Requirement: Return each line of the data below exactly, omitting any pictures.

Rows from a 3D scene dataset
----------

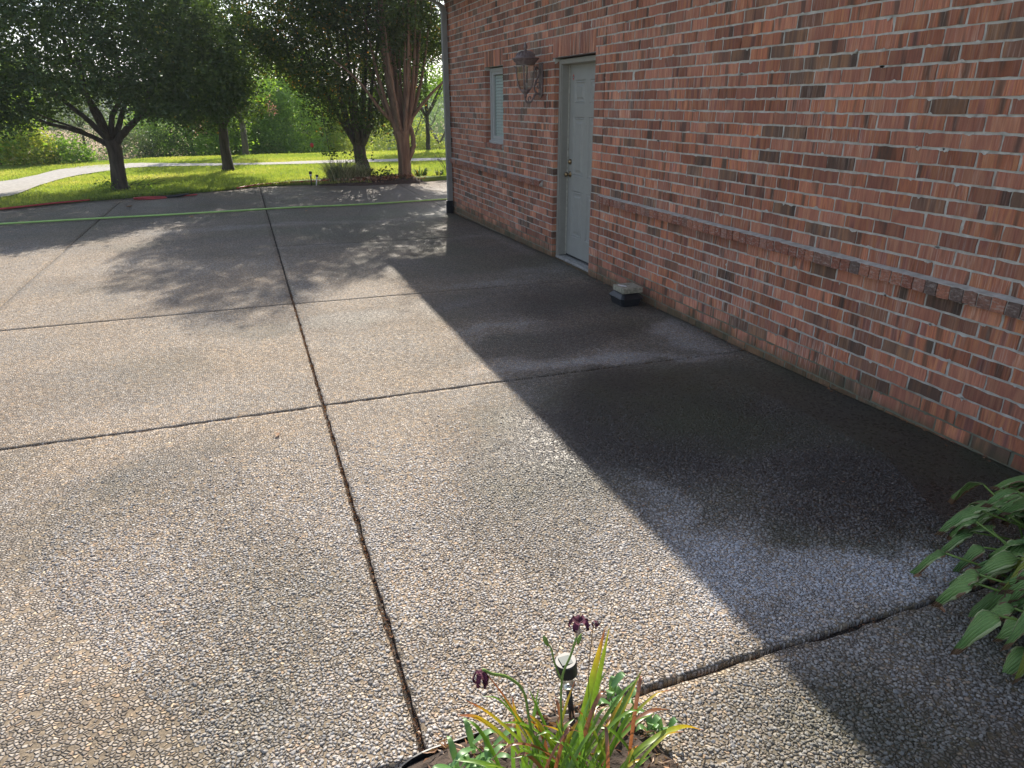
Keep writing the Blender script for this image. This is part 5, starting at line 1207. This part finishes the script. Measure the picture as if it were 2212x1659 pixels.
def hleaf(base, a, reach, top, L_, W_, droop, yel=False):
    base = Vector(base); d = Vector((math.cos(a), math.sin(a), 0)); sd_ = Vector((-math.sin(a), math.cos(a), 0))
    st0 = base+d*reach+Vector((0, 0, top))
    b = MB(); b.tube(crom([base, base+d*reach*.35+Vector((0, 0, top*.7)), st0], 4), .004, 5); b.build('leaf_stalk', M_STALK, hosta, smooth=True)
    V = []; U = []; Vv = []; nu, nv = 7, 9; roll = random.gauss(0, .35)
    for j in range(nv):
        s = j/(nv-1); wv = W_*(math.sin(math.pi*min(1, s*1.02)**.72))**.8*(1-.25*s)+.001 if s < .999 else .001
        c_ = st0+d*L_*s+Vector((0, 0, L_*(.25*s-droop*s*s)))
        for i in range(nu):
            u = -1+2*i/(nu-1); z_ = .16*abs(u)*wv-.22*wv*u*u+.06*wv*math.sin(s*14+u*2.3)*abs(u)
            o_ = sd_*u*wv*math.cos(roll*u)+Vector((0, 0, z_+u*roll*wv*.5)); V.append(c_+o_+d*(random.gauss(0, .0025)-abs(u)*.03*s)); U.append(u*(1.0 if s < .85 else 1+.6*(s-.85))); Vv.append(s)
    Fs = [(j*nu+i, j*nu+i+1, (j+1)*nu+i+1, (j+1)*nu+i) for j in range(nv-1) for i in range(nu-1)]
    r_ = .95 if yel else random.random()*.8
    pymesh('leaf', V, Fs, M_HOSTA, hosta, smooth=True, attrs={'u': U, 'v': Vv, 'rnd': [r_]*len(V)})
random.seed(31)
HB = Vector((2.76, 1.36, .0))
for i in range(290):
    a = 2*math.pi*(i*.618 % 1)+random.gauss(0, .12); ring = ((i*7) % 85)/85
    hb = (HB, Vector((2.55, 1.16, 0)), Vector((2.44, 1.04, 0)))[i % 3]
    reach = .10+.26*ring+random.gauss(0, .03); top = .36-.25*ring+random.gauss(0, .025)
    hleaf(hb+Vector((random.gauss(0, .05), random.gauss(0, .06), 0)), a, reach, top, random.uniform(.085, .145), random.uniform(.030, .054), random.uniform(.6, 1.1)+.7*ring, yel=(i % 23 == 4))
for i, (x, y) in enumerate(((2.2, 1.55), (2.12, 1.38), (2.45, .98))):
    drop(x, y, .04, i*1.3, ['scorched brown leaf fragment beside the hosta, on the upper slab', 'scorched brown leaf fragment beside the hosta, next to the joint', 'pale dry twig fragment on the slab below the hosta'][i], M_LITT)




# the damp summer air that pales the far woods
def haze():
    b = MB(); b.box((-1600, -1600, -60), (1600, 1600, 34))
    m = bpy.data.materials.new('haze'); m.use_nodes = True; t = m.node_tree; t.nodes.clear()
    o = t.nodes.new('ShaderNodeOutputMaterial'); v = t.nodes.new('ShaderNodeVolumePrincipled')
    v.inputs['Color'].default_value = (.86, .92, 1, 1); v.inputs['Density'].default_value = .00065; v.inputs['Anisotropy'].default_value = .2
    t.links.new(v.outputs[0], o.inputs['Volume'])
    b.build('haze', m, kind='stuff', label='thin pale summer haze over the valley')
haze()
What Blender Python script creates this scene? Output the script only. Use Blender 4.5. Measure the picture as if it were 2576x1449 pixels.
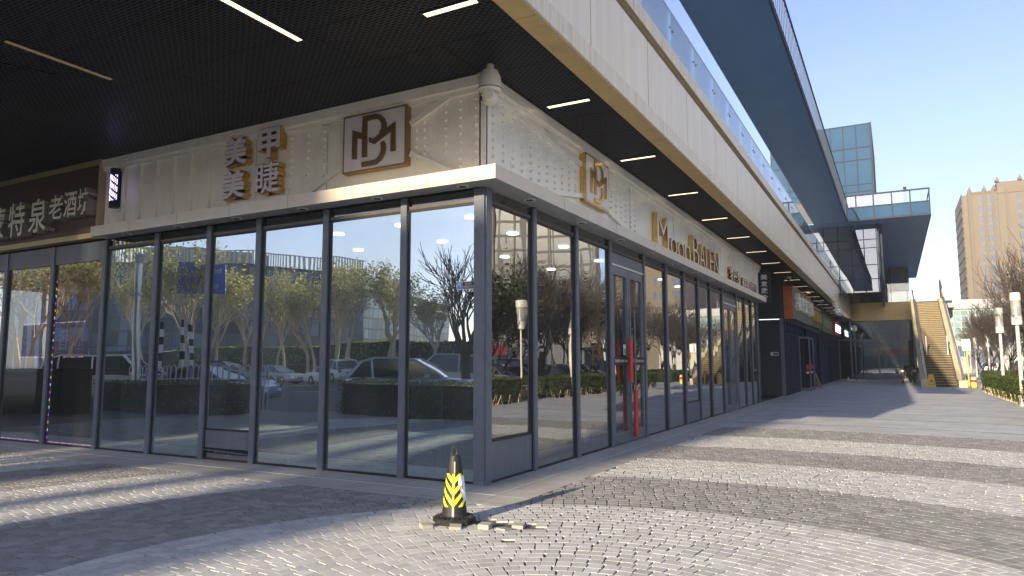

----------

Result:
Keep writing the Blender script for this image. This is part 5, starting at line 1207. This part finishes the script. Measure the picture as if it were 2212x1659 pixels.
def hleaf(base, a, reach, top, L_, W_, droop, yel=False):
    base = Vector(base); d = Vector((math.cos(a), math.sin(a), 0)); sd_ = Vector((-math.sin(a), math.cos(a), 0))
    st0 = base+d*reach+Vector((0, 0, top))
    b = MB(); b.tube(crom([base, base+d*reach*.35+Vector((0, 0, top*.7)), st0], 4), .004, 5); b.build('leaf_stalk', M_STALK, hosta, smooth=True)
    V = []; U = []; Vv = []; nu, nv = 7, 9; roll = random.gauss(0, .35)
    for j in range(nv):
        s = j/(nv-1); wv = W_*(math.sin(math.pi*min(1, s*1.02)**.72))**.8*(1-.25*s)+.001 if s < .999 else .001
        c_ = st0+d*L_*s+Vector((0, 0, L_*(.25*s-droop*s*s)))
        for i in range(nu):
            u = -1+2*i/(nu-1); z_ = .16*abs(u)*wv-.22*wv*u*u+.06*wv*math.sin(s*14+u*2.3)*abs(u)
            o_ = sd_*u*wv*math.cos(roll*u)+Vector((0, 0, z_+u*roll*wv*.5)); V.append(c_+o_+d*(random.gauss(0, .0025)-abs(u)*.03*s)); U.append(u*(1.0 if s < .85 else 1+.6*(s-.85))); Vv.append(s)
    Fs = [(j*nu+i, j*nu+i+1, (j+1)*nu+i+1, (j+1)*nu+i) for j in range(nv-1) for i in range(nu-1)]
    r_ = .95 if yel else random.random()*.8
    pymesh('leaf', V, Fs, M_HOSTA, hosta, smooth=True, attrs={'u': U, 'v': Vv, 'rnd': [r_]*len(V)})
random.seed(31)
HB = Vector((2.76, 1.36, .0))
for i in range(290):
    a = 2*math.pi*(i*.618 % 1)+random.gauss(0, .12); ring = ((i*7) % 85)/85
    hb = (HB, Vector((2.55, 1.16, 0)), Vector((2.44, 1.04, 0)))[i % 3]
    reach = .10+.26*ring+random.gauss(0, .03); top = .36-.25*ring+random.gauss(0, .025)
    hleaf(hb+Vector((random.gauss(0, .05), random.gauss(0, .06), 0)), a, reach, top, random.uniform(.085, .145), random.uniform(.030, .054), random.uniform(.6, 1.1)+.7*ring, yel=(i % 23 == 4))
for i, (x, y) in enumerate(((2.2, 1.55), (2.12, 1.38), (2.45, .98))):
    drop(x, y, .04, i*1.3, ['scorched brown leaf fragment beside the hosta, on the upper slab', 'scorched brown leaf fragment beside the hosta, next to the joint', 'pale dry twig fragment on the slab below the hosta'][i], M_LITT)




# the damp summer air that pales the far woods
def haze():
    b = MB(); b.box((-1600, -1600, -60), (1600, 1600, 34))
    m = bpy.data.materials.new('haze'); m.use_nodes = True; t = m.node_tree; t.nodes.clear()
    o = t.nodes.new('ShaderNodeOutputMaterial'); v = t.nodes.new('ShaderNodeVolumePrincipled')
    v.inputs['Color'].default_value = (.86, .92, 1, 1); v.inputs['Density'].default_value = .00065; v.inputs['Anisotropy'].default_value = .2
    t.links.new(v.outputs[0], o.inputs['Volume'])
    b.build('haze', m, kind='stuff', label='thin pale summer haze over the valley')
haze()
What Blender Python script creates this scene? Output the script only. Use Blender 4.5. Measure the picture as if it were 2576x1449 pixels.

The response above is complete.